Evidence suggests that most wildfires are started deliberately. In 2004 a fire on the Blorenge Mountain raged for over a month costing the local tax payer over 1 million pounds causing long-term environmental damage.

FLP worked with local commoners and ecologists to map out and cut firebreaks, then utilise volunteers/cadets to redistribute the heather into damaged or burnt areas.

The project also worked with South Wales Fire and Rescue Service to develop a Regional Wildfire Plan for the Blaenavon area.

Gwent Police also conducted high visibility Mountain Watch patrols during the fire season to deter possible offenders.

Officers also worked in partnership with local councils, Fly-Tip Action Wales and Keep Wales Tidy to target fly tipping.

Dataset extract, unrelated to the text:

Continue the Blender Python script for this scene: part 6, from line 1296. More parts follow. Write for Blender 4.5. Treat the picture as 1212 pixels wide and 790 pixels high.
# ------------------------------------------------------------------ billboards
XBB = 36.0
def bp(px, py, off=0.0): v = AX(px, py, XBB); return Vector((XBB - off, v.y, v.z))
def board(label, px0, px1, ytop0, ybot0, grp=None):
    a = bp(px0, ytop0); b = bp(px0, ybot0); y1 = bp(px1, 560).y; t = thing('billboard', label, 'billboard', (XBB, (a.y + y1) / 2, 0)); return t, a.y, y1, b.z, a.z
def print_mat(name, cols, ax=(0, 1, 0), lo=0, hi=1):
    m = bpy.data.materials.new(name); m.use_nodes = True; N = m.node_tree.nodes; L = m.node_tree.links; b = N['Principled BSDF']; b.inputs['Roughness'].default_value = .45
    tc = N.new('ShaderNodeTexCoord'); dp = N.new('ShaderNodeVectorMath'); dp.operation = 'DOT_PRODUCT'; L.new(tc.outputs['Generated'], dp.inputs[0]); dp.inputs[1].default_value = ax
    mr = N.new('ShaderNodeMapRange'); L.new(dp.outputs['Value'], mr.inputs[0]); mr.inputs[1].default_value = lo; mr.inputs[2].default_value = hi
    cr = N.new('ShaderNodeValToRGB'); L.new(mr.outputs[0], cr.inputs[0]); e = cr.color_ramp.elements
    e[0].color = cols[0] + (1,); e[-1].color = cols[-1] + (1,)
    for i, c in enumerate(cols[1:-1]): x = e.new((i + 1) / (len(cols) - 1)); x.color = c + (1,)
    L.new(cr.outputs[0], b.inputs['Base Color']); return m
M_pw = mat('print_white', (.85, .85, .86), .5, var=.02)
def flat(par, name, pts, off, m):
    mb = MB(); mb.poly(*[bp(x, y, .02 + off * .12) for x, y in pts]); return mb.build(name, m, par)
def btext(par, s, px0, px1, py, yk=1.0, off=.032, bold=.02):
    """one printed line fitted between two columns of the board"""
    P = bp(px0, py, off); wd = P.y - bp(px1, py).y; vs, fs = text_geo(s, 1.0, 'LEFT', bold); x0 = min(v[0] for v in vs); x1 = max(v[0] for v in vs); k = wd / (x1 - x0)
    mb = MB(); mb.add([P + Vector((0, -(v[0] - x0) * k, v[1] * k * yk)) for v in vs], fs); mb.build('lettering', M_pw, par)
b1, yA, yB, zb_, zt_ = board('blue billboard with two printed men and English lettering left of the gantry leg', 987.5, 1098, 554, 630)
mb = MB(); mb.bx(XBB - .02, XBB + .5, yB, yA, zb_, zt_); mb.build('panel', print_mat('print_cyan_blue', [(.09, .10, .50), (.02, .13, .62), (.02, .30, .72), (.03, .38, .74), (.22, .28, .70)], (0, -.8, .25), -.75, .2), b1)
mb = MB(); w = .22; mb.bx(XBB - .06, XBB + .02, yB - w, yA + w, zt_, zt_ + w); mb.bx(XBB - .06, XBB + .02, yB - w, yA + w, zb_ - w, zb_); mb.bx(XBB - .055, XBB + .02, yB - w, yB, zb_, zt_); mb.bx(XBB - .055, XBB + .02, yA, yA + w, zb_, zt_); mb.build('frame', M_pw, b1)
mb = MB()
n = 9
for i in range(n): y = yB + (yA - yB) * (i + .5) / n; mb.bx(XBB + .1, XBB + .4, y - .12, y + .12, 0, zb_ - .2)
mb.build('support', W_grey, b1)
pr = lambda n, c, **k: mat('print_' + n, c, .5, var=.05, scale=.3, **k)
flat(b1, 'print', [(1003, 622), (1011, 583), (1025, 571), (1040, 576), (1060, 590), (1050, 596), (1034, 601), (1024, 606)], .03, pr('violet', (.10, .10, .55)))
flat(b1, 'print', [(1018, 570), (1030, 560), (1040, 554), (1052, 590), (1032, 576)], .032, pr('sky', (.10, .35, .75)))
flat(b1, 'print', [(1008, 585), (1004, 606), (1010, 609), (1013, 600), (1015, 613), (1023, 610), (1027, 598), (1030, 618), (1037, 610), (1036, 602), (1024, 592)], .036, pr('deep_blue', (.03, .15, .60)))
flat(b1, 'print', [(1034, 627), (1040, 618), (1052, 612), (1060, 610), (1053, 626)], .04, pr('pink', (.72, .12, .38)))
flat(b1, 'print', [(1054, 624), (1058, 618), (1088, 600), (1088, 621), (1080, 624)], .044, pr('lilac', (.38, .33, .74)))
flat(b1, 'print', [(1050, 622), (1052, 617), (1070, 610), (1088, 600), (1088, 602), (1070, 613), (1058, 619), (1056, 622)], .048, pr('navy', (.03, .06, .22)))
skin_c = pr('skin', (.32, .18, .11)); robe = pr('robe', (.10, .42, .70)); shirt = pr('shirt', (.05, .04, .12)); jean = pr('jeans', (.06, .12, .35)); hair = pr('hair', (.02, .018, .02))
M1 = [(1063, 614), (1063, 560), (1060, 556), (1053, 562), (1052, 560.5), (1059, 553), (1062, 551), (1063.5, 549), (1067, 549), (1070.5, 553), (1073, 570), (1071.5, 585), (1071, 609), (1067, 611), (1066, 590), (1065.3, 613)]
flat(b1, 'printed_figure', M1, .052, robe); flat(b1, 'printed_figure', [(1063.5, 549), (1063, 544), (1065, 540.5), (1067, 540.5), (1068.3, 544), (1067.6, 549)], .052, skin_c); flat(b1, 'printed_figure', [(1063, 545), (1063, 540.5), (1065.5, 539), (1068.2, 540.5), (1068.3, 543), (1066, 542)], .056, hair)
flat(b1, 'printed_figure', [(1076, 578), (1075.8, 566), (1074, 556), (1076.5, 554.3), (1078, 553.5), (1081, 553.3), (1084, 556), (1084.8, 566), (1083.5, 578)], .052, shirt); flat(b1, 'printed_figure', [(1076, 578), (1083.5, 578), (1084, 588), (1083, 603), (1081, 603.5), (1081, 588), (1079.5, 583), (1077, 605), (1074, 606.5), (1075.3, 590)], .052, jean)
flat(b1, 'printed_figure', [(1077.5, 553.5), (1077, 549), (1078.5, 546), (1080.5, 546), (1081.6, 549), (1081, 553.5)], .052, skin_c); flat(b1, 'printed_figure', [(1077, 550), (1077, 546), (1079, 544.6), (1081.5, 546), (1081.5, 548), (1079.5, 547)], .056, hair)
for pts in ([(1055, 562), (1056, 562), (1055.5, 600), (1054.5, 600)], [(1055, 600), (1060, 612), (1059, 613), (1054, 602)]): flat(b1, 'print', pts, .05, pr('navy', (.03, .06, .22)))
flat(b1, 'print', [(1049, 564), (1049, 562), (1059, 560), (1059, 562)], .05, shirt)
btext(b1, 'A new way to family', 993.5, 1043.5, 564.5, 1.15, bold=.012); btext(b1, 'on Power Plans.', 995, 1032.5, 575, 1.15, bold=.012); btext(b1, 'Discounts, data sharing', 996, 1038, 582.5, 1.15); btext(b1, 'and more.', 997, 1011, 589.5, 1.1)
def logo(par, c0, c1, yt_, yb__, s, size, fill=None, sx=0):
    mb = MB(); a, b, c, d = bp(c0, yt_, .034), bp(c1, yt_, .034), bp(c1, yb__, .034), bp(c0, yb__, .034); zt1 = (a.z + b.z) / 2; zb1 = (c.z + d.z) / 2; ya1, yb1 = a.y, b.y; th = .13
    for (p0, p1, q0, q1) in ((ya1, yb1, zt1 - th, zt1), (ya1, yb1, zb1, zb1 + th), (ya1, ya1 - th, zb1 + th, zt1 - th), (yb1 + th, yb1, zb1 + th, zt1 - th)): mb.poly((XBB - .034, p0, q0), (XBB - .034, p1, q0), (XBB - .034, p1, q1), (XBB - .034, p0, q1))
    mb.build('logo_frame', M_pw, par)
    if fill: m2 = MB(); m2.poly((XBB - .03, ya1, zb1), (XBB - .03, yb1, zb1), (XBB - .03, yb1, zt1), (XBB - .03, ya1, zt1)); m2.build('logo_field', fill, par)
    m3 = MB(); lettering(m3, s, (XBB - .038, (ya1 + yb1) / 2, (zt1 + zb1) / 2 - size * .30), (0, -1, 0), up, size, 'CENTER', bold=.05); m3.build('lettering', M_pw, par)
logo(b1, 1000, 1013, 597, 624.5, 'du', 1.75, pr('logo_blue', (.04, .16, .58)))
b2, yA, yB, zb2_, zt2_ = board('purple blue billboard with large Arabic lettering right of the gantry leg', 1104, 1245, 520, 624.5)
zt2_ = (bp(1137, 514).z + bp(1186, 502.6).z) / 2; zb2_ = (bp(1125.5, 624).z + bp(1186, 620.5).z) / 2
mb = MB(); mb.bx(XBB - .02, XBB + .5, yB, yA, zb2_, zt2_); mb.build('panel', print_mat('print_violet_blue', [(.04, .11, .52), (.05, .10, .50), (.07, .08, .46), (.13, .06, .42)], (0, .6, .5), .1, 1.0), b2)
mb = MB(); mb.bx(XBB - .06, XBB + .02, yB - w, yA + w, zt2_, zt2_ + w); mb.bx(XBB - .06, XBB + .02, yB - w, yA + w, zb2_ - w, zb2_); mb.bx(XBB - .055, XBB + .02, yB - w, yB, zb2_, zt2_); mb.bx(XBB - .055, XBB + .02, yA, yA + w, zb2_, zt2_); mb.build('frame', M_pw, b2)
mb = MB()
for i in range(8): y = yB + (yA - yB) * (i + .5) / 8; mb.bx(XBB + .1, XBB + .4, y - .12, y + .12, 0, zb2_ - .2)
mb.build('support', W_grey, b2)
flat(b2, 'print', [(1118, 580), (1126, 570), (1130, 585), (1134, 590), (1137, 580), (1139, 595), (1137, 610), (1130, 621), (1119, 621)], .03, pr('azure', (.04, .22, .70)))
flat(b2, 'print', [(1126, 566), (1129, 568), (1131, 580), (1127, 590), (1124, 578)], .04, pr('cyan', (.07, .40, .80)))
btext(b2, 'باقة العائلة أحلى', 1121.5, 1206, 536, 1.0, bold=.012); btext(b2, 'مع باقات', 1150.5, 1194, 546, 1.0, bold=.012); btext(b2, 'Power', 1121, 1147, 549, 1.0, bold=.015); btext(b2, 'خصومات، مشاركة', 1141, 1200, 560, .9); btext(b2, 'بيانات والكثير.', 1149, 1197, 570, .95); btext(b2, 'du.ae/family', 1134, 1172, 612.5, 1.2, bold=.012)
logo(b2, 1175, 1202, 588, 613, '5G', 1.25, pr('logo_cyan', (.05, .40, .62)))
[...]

This resulted in 35 court prosecutions/fines completed, 50 fly-tip sites geo-mapped and the use of “smartwater” on potential fly-tip material materials to prevent and detect offences.

Gwent Police also dealt with over 50 incidents of wildlife crime including deer and salmon poaching, badger baiting, moss theft, destruction of bird habitats/bat roosts and theft of birds and their eggs.

The impact of the project was that the number of off-road vehicles seen in the area was down by 53%, the number of calls of complaint from members of the public was down by 56%, fly-tips were mostly cleaned up within 48 hours of referral and new incidents were rare, and the number of reported thefts from tourist attraction sites fell by 43%.

PC Maddocks believes that there has to be continued police presence in the area after the project has finished.

The FLP project has left a lasting legacy through education over 5,000 school children and working with Torfaen’s Community Heritage Development Officer who offers educational walks, it also created ten new trails, treasure markers, trail leaflets, and interpretation, while the World Heritage Centre will act as an information point for visitors.

Lastly, the landscape of Blaenavon is no longer forgotten.